begin

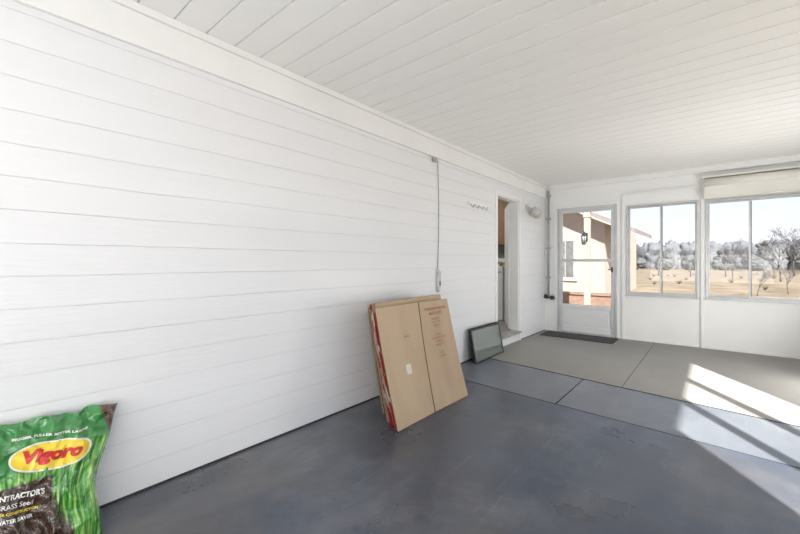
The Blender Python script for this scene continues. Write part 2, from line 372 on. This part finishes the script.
root=B().cyl((XW+.007,5.76,2.03),(XW+.030,5.76,2.03),.05).done('wall_lamp',M_LGREY,label='small grey outdoor lamp with round head on siding',category='wall lamp')
B().tube([(XW+.03,5.76,2.03),(XW+.07,5.80,2.01),(XW+.09,5.84,1.98)],.012).done('arm',M_LGREY,parent=root)
B().cyl((XW+.08,5.82,2.02),(XW+.12,5.88,1.94),.04,.085,seg=24).done('lamp_shade',M_LGREY,parent=root)
B().ball((XW+.12,5.885,1.935),.075).done('bulb',mat('lamp_lens',(0.45,0.41,0.31),.3,col2=(.5,.46,.36)),parent=root)
b=B().cyl((XW+.07,YF-.03,.60),(XW+.07,YF-.03,2.40),.018)
for z in (.9,1.4,1.9,2.3): b.box((XW+.035,YF-.055,z),(XW+.105,YF-.005,z+.03))
root=b.done('corner_pipe',M_GREY,label='grey vertical pipe in the corner beside the storm door',category='pipe')
B().cyl((XW+.03,YF-.05,.575),(XW+.18,YF-.05,.575),.018).cyl((XW+.02,YF-.05,.56),(XW+.04,YF-.05,.62),.03).box((XW+.12,YF-.08,.54),(XW+.16,YF-.03,.61)).done('valve',M_BLACK,parent=root,label='black valve')
root=B().box((-.13,YF-.10,2.31),(.90,YF-.024,2.335)).box((-.13,YF-.10,2.035),(-.115,YF-.024,2.31)).box((.885,YF-.10,2.035),(.90,YF-.024,2.31)).box((-.115,YF-.045,2.04),(.885,YF-.024,2.31)).done('roller_shade',M_CREAM,bevel=.003,label='cream rolled-up window shade above the slider window',category='window shade')
B().cyl((-.113,YF-.085,2.24),(.883,YF-.085,2.24),.055,seg=28).box((-.11,YF-.11,2.05),(.88,YF-.102,2.24)).done('fabric_roll',M_CREAM,parent=root)
B().box((-.11,YF-.12,2.03),(.88,YF-.092,2.055)).done('bottom_rail',M_CREAM,parent=root,bevel=.004)
b=B().box((-2.16,6.06,.005),(-1.12,6.50,.018)); b.box((-2.13,6.09,.018),(-1.15,6.47,.022))
b.done('doormat',M_MAT,bevel=.003,label='dark ribbed doormat in front of the storm door',category='doormat')

# ------------------------------------------------------------ loose sashes
M_PANE = mat('grey_green_glass',(0.13,0.16,0.148),.02,col2=(.135,.165,.153),nscale=1.0,spec=1.0)
M_PANE.node_tree.nodes['Principled BSDF'].inputs['Coat Weight'].default_value=1.0
M_PANE.node_tree.nodes['Principled BSDF'].inputs['Coat Roughness'].default_value=.01
def pane(y0,y1,xb,xt,h,lab):
    u=Vector((0,1,0)); v=Vector((xt-xb,0,h)); L=v.length; v.normalize(); n=u.cross(v)
    mt=Matrix((( u.x,v.x,n.x,xb),(u.y,v.y,n.y,y0),(u.z,v.z,n.z,0.006),(0,0,0,1)))
    w=y1-y0; f=.015; b=B()
    b.box((0,0,0),(f,L,.018),mtx=mt).box((w-f,0,0),(w,L,.018),mtx=mt).box((f,0,0),(w-f,f,.018),mtx=mt).box((f,L-f,0),(w-f,L,.018),mtx=mt)
    r=b.done('window_sash',M_FRAMEDK,bevel=.002,label=lab,category='window sash',group='loose window sashes beside the doorway')
    B().box((f,f,.006),(w-f,L-f,.011),mtx=mt).done('glass_pane',M_PANE,parent=r)
pane(3.90,4.65,-2.175,-2.225,.385,'dark-framed loose window sash leaning against siding')
pane(3.87,4.61,-2.120,-2.190,.375,'dark-framed greenish glass sash at the front of the pair')

# ------------------------------------------------------------ cardboard
def sheet(y0,y1,xb,xt,h,th=.007,fold=None,mats=None,lab='',skew=0.0,twist=0.0,fskew=0.0,rise=0.0):
    b=B()
    ys_=[y0,y1] if fold is None else [y0,fold-.006,fold,fold+.006,y1]
    cols=[]
    for i,y in enumerate(ys_):
        dx = -.012 if (fold is not None and i==2) else 0
        if i==len(ys_)-1: dx+=twist
        hh = h+rise*(y-y0)/(y1-y0)
        col=[]
        fs = fskew if (fold is not None and 0<i<4) else 0
        for k in range(9):
            t=k/8; bow=.010*math.sin(t*math.pi)
            x=xb+(xt-xb)*t+dx-bow; z=.004+hh*t; yy=y+(skew+fs)*t
            col.append((b.bm.verts.new((x,yy,z)),b.bm.verts.new((x-th,yy,z-th*.25+.002))))
        cols.append(col)
    for ci,(a,c) in enumerate(zip(cols[:-1],cols[1:])):
        for k in range(8):
            f=b.bm.faces.new((a[k][0],c[k][0],c[k+1][0],a[k+1][0]))
            if fold is not None and ci in (1,2): f.material_index=2
            b.bm.faces.new((a[k][1],a[k+1][1],c[k+1][1],c[k][1]))
        for k in (0,8):
            f=b.bm.faces.new((a[k][0],a[k][1],c[k][1],c[k][0])); f.material_index=1
    for c in (cols[0],cols[-1]):
        for k in range(8):
            f=b.bm.faces.new((c[k][0],c[k+1][0],c[k+1][1],c[k][1])); f.material_index=1
    return b.done('flattened_carton',mats,label=lab,category='cardboard box',group='flattened cartons leaning on the wall')
XBf,XTf,Hf=-1.68,-1.90,.838
front=sheet(1.98,2.92,XBf,XTf,Hf,fold=2.43,fskew=.07,twist=.012,mats=[M_CARD,M_CARD2,M_SEAM],lab='brown flattened carton with red printing, front of the stack')
def onfront(yc,zc,off=.003):
    def fn(x,y):
        Y=yc+x; Z=zc+y; t=Z/Hf
        tw=.012*max(0,(Y-2.46)/.46)
        return Vector((XBf+(XTf-XBf)*t-.010*math.sin(t*math.pi)+off+tw,Y,Z))
    return fn
text_mesh('PREMIUM MOVING BOX',.029,onfront(2.715,.775),M_REDP,parent=front,bold=.0006,cuts=1)
text_mesh('HEAVY DUTY',.031,onfront(2.70,.735),M_REDP,parent=front,bold=.0008,cuts=1)
for k,(s,z) in enumerate((('THIS SIDE UP',.69),('18 x 18 x 16 IN',.662),('KEEP DRY',.634),('FRAGILE',.56),('HANDLE WITH CARE',.532),('RECYCLE',.504),('MADE IN USA',.476),('32 ECT',.41),('65 LB MAX',.382))):
    text_mesh(s,.020,onfront(2.69,z),M_REDP,parent=front,bold=.0004,cuts=1)
text_mesh('LARGE',.022,onfront(2.27,.60),M_INK,parent=front,bold=.0002,cuts=1)
def patch(y0,y1,z0,z1,m,nm,n=4,off=.003):
    fn=onfront(0,0,off); b=B()
    for i in range(n):
        a=z0+(z1-z0)*i/n; c=z0+(z1-z0)*(i+1)/n
        b.poly([fn(y0,a),fn(y1,a),fn(y1,c),fn(y0,c)])
    b.done(nm,m,parent=front)
patch(2.20,2.26,.33,.40,M_TAPE,'tape_patch')
M_CARDR=mat('cardboard_red_edge',(0.34,.03,.025),.7,col2=(.60,.55,.48),nscale=6,stretch=(1,1,1.2),lo=.53,hi=.55)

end

=== Task brief ===
Everything from the first line of the listing above through the line that contains "b.done('doormat',M_MAT,bevel=.003,label='dark ribbed doormat" is to be restated word for word, minus the pictures.

=== Result of the task ===
The Blender Python script for this scene continues. Write part 2, from line 372 on. This part finishes the script.
root=B().cyl((XW+.007,5.76,2.03),(XW+.030,5.76,2.03),.05).done('wall_lamp',M_LGREY,label='small grey outdoor lamp with round head on siding',category='wall lamp')
B().tube([(XW+.03,5.76,2.03),(XW+.07,5.80,2.01),(XW+.09,5.84,1.98)],.012).done('arm',M_LGREY,parent=root)
B().cyl((XW+.08,5.82,2.02),(XW+.12,5.88,1.94),.04,.085,seg=24).done('lamp_shade',M_LGREY,parent=root)
B().ball((XW+.12,5.885,1.935),.075).done('bulb',mat('lamp_lens',(0.45,0.41,0.31),.3,col2=(.5,.46,.36)),parent=root)
b=B().cyl((XW+.07,YF-.03,.60),(XW+.07,YF-.03,2.40),.018)
for z in (.9,1.4,1.9,2.3): b.box((XW+.035,YF-.055,z),(XW+.105,YF-.005,z+.03))
root=b.done('corner_pipe',M_GREY,label='grey vertical pipe in the corner beside the storm door',category='pipe')
B().cyl((XW+.03,YF-.05,.575),(XW+.18,YF-.05,.575),.018).cyl((XW+.02,YF-.05,.56),(XW+.04,YF-.05,.62),.03).box((XW+.12,YF-.08,.54),(XW+.16,YF-.03,.61)).done('valve',M_BLACK,parent=root,label='black valve')
root=B().box((-.13,YF-.10,2.31),(.90,YF-.024,2.335)).box((-.13,YF-.10,2.035),(-.115,YF-.024,2.31)).box((.885,YF-.10,2.035),(.90,YF-.024,2.31)).box((-.115,YF-.045,2.04),(.885,YF-.024,2.31)).done('roller_shade',M_CREAM,bevel=.003,label='cream rolled-up window shade above the slider window',category='window shade')
B().cyl((-.113,YF-.085,2.24),(.883,YF-.085,2.24),.055,seg=28).box((-.11,YF-.11,2.05),(.88,YF-.102,2.24)).done('fabric_roll',M_CREAM,parent=root)
B().box((-.11,YF-.12,2.03),(.88,YF-.092,2.055)).done('bottom_rail',M_CREAM,parent=root,bevel=.004)
b=B().box((-2.16,6.06,.005),(-1.12,6.50,.018)); b.box((-2.13,6.09,.018),(-1.15,6.47,.022))
b.done('doormat',M_MAT,bevel=.003,label='dark ribbed doormat in front of the storm door',category='doormat')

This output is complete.